The
officers, including these and Nearchus, amounted to 33; but nearly the
whole of them, as well as the ships which they commanded, proceeded no
farther than the mouth of the Indus. The seamen were natives of Greece, or
the Grecian Islands, Phoenicians, Egyptians, Cyprians, Ionians, &c. The
fleet consisted of 800 ships of war and transports, and about 1200 gallies.

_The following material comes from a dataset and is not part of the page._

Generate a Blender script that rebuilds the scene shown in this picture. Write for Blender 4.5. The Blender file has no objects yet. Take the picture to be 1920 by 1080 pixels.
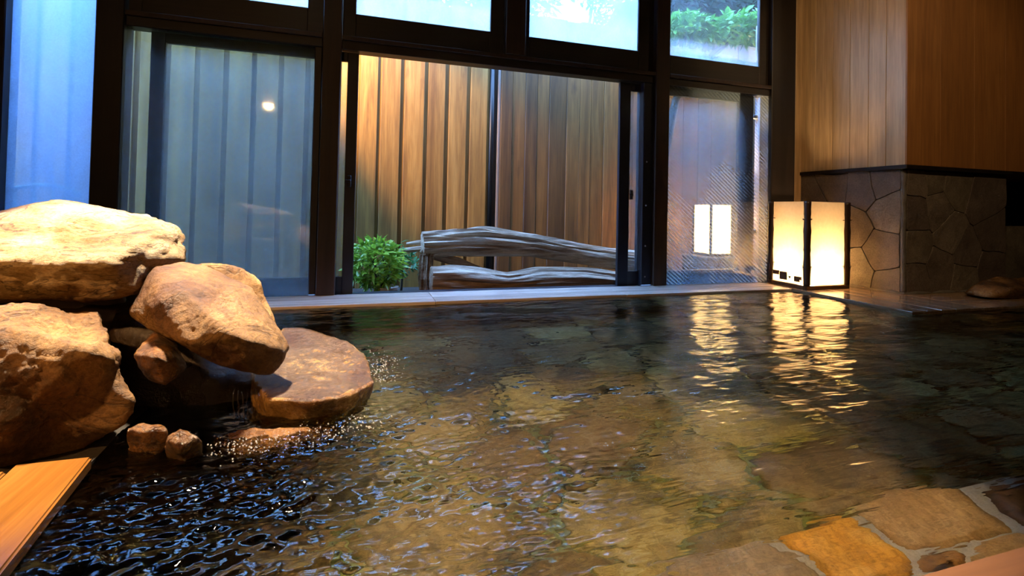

On board of these, one-third of the army, which consisted of 120,000 men,
embarked; the remainder, marching in two divisions, one on the left, the
other on the right of the river.
"The voyage down the river is described rather as a triumphal procession,
than a military progress. The size of the vessels, the conveyance of horses
aboard, the number, and splendour of the equipment, attracted the natives
to be spectators of the pomp. The sound of instruments, the clang of arms,
the commands of the officers, the measured song of the modulators, the
responses of the mariners, the dashing of the oars, and these sounds
frequently reverberated from overhanging shores, are all scenery presented
to our imagination by the historians, and evidently bespeak the language of
those who shared with pride in this scene of triumph and magnificence."
No danger occurred to alarm them or impede their passage, till they arrived
at the junction of the Hydaspes with the Akesines.